Mazda CX-5 review video

Mazda addresses key criticisms of the old car to defend the CX-5’s position as Australia’s most popular mid-size SUV

Mazda CX-5 review video

If you’re one of the thousands of Australians now driving a mid-size SUV, there’s a good chance you’re in a Mazda CX-5.

The first generation has been so popular out here that Aussie feedback played a significant role in the development of the second-generation CX-5.


The new CX-5 is an evolutionary step change that promises to sort out the few bugbears of the original while building on its successful formula to stay ahead of key rivals like the Volkswagen Tiguan, Kia Sportage, Subaru Forester and Ford Escape.


In terms of spec changes, the new CX-5 is quite familiar. Its basic platform is the mostly the same as before, though the body is slightly lower and longer, and there are the same three engines to choose from; a 2.0-litre petrol four, a 2.5-litre petrol four and a 2.2-litre turbodiesel four, which is what we’re driving today. Power for the petrols is 114kW and 140kW, with torque outputs of 200Nm and 251Nm. The diesel manages 129kW and 420Nm, which is solid for this class.

As for gearboxes, a six-speed auto is standard everywhere except the entry level CX-5 Maxx, which is the only one to offer the choice of a six-speed manual. The smaller 2.0-litre petrol engine is also the only one available in front-wheel drive. Both of the larger engines are all-wheel drive only and available across a wide spread of trim levels.

What is new is a fifth model grade called Touring that sits in the middle of the line-up between the Maxx Sport and the GT. That means more choice for buyers, which is a real Mazda strength, and ultimately equals better value. Pricing for the new CX-5 is almost the same as the previous generation with slight increases of less than a thousand dollars across the range, which Mazda has justified with higher levels of standard equipment.

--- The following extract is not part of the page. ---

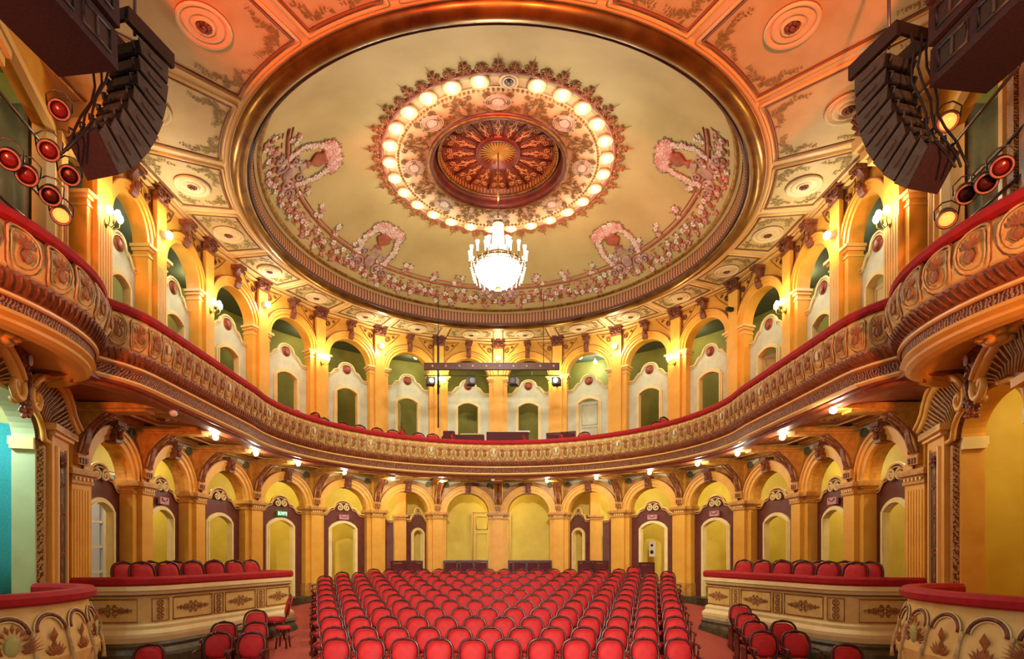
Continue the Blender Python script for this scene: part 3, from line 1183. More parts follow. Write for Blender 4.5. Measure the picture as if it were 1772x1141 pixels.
def ovals(path, par, count, zc, h, wmul=.44, s0=0, s1=None, r=.013, zt=5.9, zb=5.36, bd=0, special=7, off=0):
    L = arclen(path)
    s1 = s1 if s1 is not None else L[-1]
    st = (s1 - s0) / count
    ring_, mot, leaf, fld, drk = MB(), MB(), MB(), MB(), MB()
    for i in range(count):
        x, y, th = path_at(path, L, s0 + st * (i + .5))
        M = Matrix.Translation((x, y, 0)) @ Matrix.Rotation(th, 4, 'Z')
        wide = special and (i - off) % special == 0
        a_ = st * wmul
        fv = []
        for q, rr in ((1.0, r), (.8, r * .7), (1.1, r * .6)):
            pts = []
            for j in range(18):
                t = 2 * pi * j / 18
                cx = abs(cos(t)) ** .8 * (1 if cos(t) > 0 else -1)
                cz = abs(sin(t)) ** .8 * (1 if sin(t) > 0 else -1)
                z = zc + h * q * cz
                pts.append((a_ * q * cx, -bulge(z, zt, zb) - bd - .006, z))
            if q == .8:
                fld.add([(px_, py_ + .004, pz_) for px_, py_, pz_ in pts] + [(px_, py_ + .03, pz_) for px_, py_, pz_ in pts],
                        [tuple(range(18))] + [(j, (j + 1) % 18, 18 + (j + 1) % 18, 18 + j) for j in range(18)], M=M)
            if q == 1.1:
                drk.tube([(px_, py_ + .01, pz_) for px_, py_, pz_ in pts], rr, 4, True, M=M)
            else:
                ring_.tube(pts, rr, 4, True, M=M)
        yb = -bulge(zc, zt, zb) - bd - .012
        if wide:
            mot.ball((0, yb, zc), (a_ * .4, .02, h * .4), 8, 4, M)
            for j in range(10):
                leaf.leafm((0, yb, zc), 2 * pi * j / 10, a_ * .75, .018, M)
        else:
            for j in range(5):
                t = pi / 2 + (j - 2) * .5
                leaf.leafm((0, yb, zc + h * .02), t, h * .62, a_ * .16, M)
            for sx in (-1, 1):
                leaf.tube([(sx * a_ * .08, yb, zc - h * .6), (sx * a_ * .42, yb, zc - h * .35), (sx * a_ * .3, yb, zc - h * .05), (sx * a_ * .1, yb, zc)], .012, 4, M=M)
            leaf.leafm((0, yb, zc + h * .05), -pi / 2, h * .7, a_ * .3, M)
    ring_.build('oval_mouldings', M_ovalm, par)
    drk.build('dark_outlines', M_redbrown, par)
    fld.build('oval_fields', M_ofield, par)
    leaf.build('painted_motifs', M_motif, par)
    if mot.v:
        mot.build('oval_bosses', M_mint, par)


def gadroons(path, par, n, z0, z1, d0, d1, s0=0, lean=.07, m=None):
    L = arclen(path)
    mb = MB()
    for i in range(n):
        x, y, th = path_at(path, L, L[-1] * (i + .5) / n)
        M = Matrix.Translation((x, y, 0)) @ Matrix.Rotation(th, 4, 'Z')
        mb.tube([(0, -d1, z1), (lean * .5, -(d0 + d1) / 2 - .02, (z0 + z1) / 2), (lean, -d0, z0)], .016, 4, M=M)
    mb.build('gadroons', m or M_brown, par)


ovals(BP, bal, 94, 5.63, .235, off=4)
gadroons(BP, bal, 300, 5.2, 5.34, -.01, .085)
# ------------------------------------------------------------------ roundels below the balcony
for k0 in KS[:-1]:
    c, W, rz = bay(k0, False)
    d = Vector((cos(rz + pi / 2), sin(rz + pi / 2)))
    cc = c - d * .95
    e = empty('soffit_medallion', 'brown gilt soffit medallion under the balcony, bay ' + bayname(k0), 'medallion', (cc.x, cc.y, 4.9), rz, 'medallions under the balcony')
    MB().lathe([(.36, .05), (.37, .0), (.3, -.03), (.26, .0), (.2, .0), (.17, -.03), (0, -.02)], 24, sy=.7).build('disc', M_cap, e)
    mb = MB()
    for j in range(8):
        mb.ball((.08 * cos(j * pi / 4), .06 * sin(j * pi / 4), -.035), (.035, .03, .03), 6, 4)
    mb.build('rosette', M_brown, e)
    mb = MB()
    mb.tube([(-.75 * W / 2, -.42, .0), (.75 * W / 2, -.42, .0), (.8 * W / 2, .5, .02), (-.8 * W / 2, .5, .02)], .025, 4, True)
    mb.build('frame', M_creamline, e)

# ------------------------------------------------------------------ lights of the house
BULBS = [(373, 757), (443, 785), (516, 803), (596, 818), (680, 828), (765, 832), (947, 832), (1032, 827), (1124, 818), (1207, 803), (1276, 785), (1354, 757), (1442, 710)]
for i, (px, py) in enumerate(BULBS):
    Y = 2.47 * F / (956 - py)
    x, y, z = at(px, py, Y)
    nm = ORD[i + 1]
    e = empty('ceiling_bulb', 'glowing warm bulb under the balcony, %s from the left' % nm, 'lamp', (x, y, z), 0, 'bulbs under the balcony')
    MB().ball((0, 0, 0), .065, 10, 7).build('bulb', M_bulbw, e)
    MB().lathe([(.03, .05), (.05, .07), (.05, .09), (.07, .11), (.0, .12)], 12).build('fitting', M_sconce, e)
    light('bulb_light', (0, 0, -.09), 32, (1, .91, .70), .05, parent=e)
for (px, py, Y) in ((853, 831, 19.6), (300, 716, 10.2)):
    x, y, z = at(px, py, Y)
    e = empty('unlit_lamp', 'unlit glass lamp under the balcony at the back centre' if px > 500 else 'unlit pinkish lamp under the balcony near the left box', 'lamp', (x, y, 4.78))
    MB().ball((0, 0, 0), (.07, .07, .06), 10, 6).build('glass', M_white, e)
    MB().lathe([(.05, .05), (.08, .07), (.08, .1), (0, .1)], 12).build('fitting', M_brown, e)
# sconces on odd gallery columns
for k in (-7, -5, -3, -1, 1, 3, 5, 7):
    (x, y), th = colpos(k, True)
    e = empty('wall_sconce', 'lit brass wall sconce on the gallery column %s' % colname(k), 'wall lamp', (x, y, 8.38), -th, 'gallery sconces')
    MB().ball((0, -.11, -.12), (.05, .02, .09), 8, 5).build('backplate', M_sconce, e)
    arm = MB()
    for sx in (-1, 0, 1):
        arm.tube([(0, -.12, -.14), (sx * .07, -.2, -.2), (sx * .13, -.26, -.15), (sx * .14, -.27, -.05)], .01, 5)
    arm.build('arms', M_sconce, e)
    for sx in (-1, 0, 1):
        MB().ball((sx * .14, -.27 - (.05 if sx == 0 else 0), .03), (.055, .055, .085), 8, 6).build('glass_shade', M_bulbw, e)
    light('sconce_light', (0, -.36, .16), 27, (1, .91, .64), .07, parent=e)
# spot fixtures at arch heads
for k in (-6, -4, -2, 0, 2, 6):
    (x, y), th = colpos(k, True)
    e = empty('flood_lamp', 'white flood lamp high on the gallery column %s' % colname(k), 'lamp', (x, y, 9.27 if abs(k) < 5 else 9.0), -th, 'gallery flood lamps')
    MB().box(-.06, .06, -.2, -.09, -.05, .06).box(-.02, .02, -.1, -.0, -.02, .02).build('housing', M_white, e)
    MB().ball((0, -.25, 0), (.085, .06, .085), 10, 6).build('lamp_glass', M_bulb, e)
    light('flood_light', (0, -.42, 0), 42, (1, .93, .80), .06, parent=e)
(x, y), th = colpos(4, True)
e = empty('black_camera', 'small black camera on the gallery column fourth to the right of the centre', 'camera', (x, y, 9.15), -th)
MB().box(-.05, .05, -.3, -.1, -.05, .05).box(-.015, .015, -.12, 0, .02, .05).build('body', M_black, e)
# cool corridor lights in the gallery
for (px, py, Y) in ((240, 415, 12.6), (1470, 420, 12.8), (1030, 627, 21.4)):
    x, y, z = at(px, py, Y)
    z = min(z, 9.45)
    e = empty('corridor_lamp', 'cool bluish lamp in the gallery corridor, behind the %s arch' % ('near left' if px < 500 else 'near right' if px > 1300 else 'second right'), 'lamp', (x, y, z))
    MB().ball((0, 0, 0), .07, 8, 6).build('bulb', M_bulb, e)
    MB().lathe([(.03, .05), (.03, 9.6 - z), (.0, 9.6 - z)], 8).build('stem', M_white, e)
    light('corridor_light', (0, 0, -.12), 22, (.7, .9, 1.0), .06, parent=e)
for i, dg_ in enumerate((-80, -50, -22, 22, 50, 80)):  # globes added to brighten the gallery corridor
    a = R_(dg_)
    e = empty('gallery_fill_globe', 'small added fill globe on the gallery corridor ceiling, %s from the left' % ORD[i + 1], 'lamp', (8.1 * sin(a), YC + 8.1 * cos(a), 9.5), 0, 'gallery corridor fill globes')
    MB().ball((0, 0, 0), .08, 8, 6).build('globe', M_bulbw, e)
    MB().lathe([(.04, .05), (.06, .09), (0, .1)], 8).build('fitting', M_white, e)
    light('globe_fill_light', (0, 0, -.14), 26, (1, .95, .7), .08, parent=e)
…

At launch the CX-5 starts from a little over $28-grand, up to almost $50K for the top spec diesel.


What’s most significant about this new-gen car is the work Mazda’s engineers have put in on the stuff you can’t see. Noise, vibrations and harshness improvements were a primary focus during the second-gen CX-5’s development and this cabin is now much quieter inside, which was a problem with the old car.

Safety has been another obvious priority with all models scoring upgraded blind spot monitoring and auto emergency braking that now works up to 80km/h, even in reverse.


From the outside there are obvious design elements woven in from Mazda’s other successful SUVs, the CX-9 and CX-3. Mazda says the styling approach is more mature, and though the middle of the car is basically unchanged, lower profile lights at the front and rear, a new tailgate and a bigger front grille do add appeal and just enough difference to separate this CX-5 from the old one.

Where Mazda hasn’t held back is inside. The experience of this cabin is noticeably more upmarket. A complete interior overhaul has brought in a beautiful new dashboard and more premium finishes, plus better ergonomics than before, particularly in the back.

Rear seating offers increased visibility and more room, with a lower seat cushion making it more comfortable for kids, and rear air vents now standard in every model grade except the base Maxx.


Making the CX-5 quieter has added up to 40kg of extra weight, though that has had only a minor negative impact on the CX-5’s sporty attitude, leaving its driving experience as a plus in our books.

Those confident road manners are helped by the compliance of the CX-5’s ride, though it is a little harsher on the larger 19-inch wheel packages of the up-spec models like this one, as opposed to the 17s down the range.

Minor engine revisions have also improved refinement levels, particularly for the diesel, though the base 2.0-litre petrol is still noisy and lacking in mid-range shove. That engine won’t be nearly as popular as the larger petrol, which doesn’t suffer from the same issues.


Mazda has addressed key criticisms of the old CX-5, while preserving the things we liked most about the original car. Other contenders in this segment are increasingly competent, but this new CX-5 has what it takes to hold its own against class benchmarks like the Volkswagen Tiguan, and could just do enough to defend its position as Australia’s most popular mid-size SUV.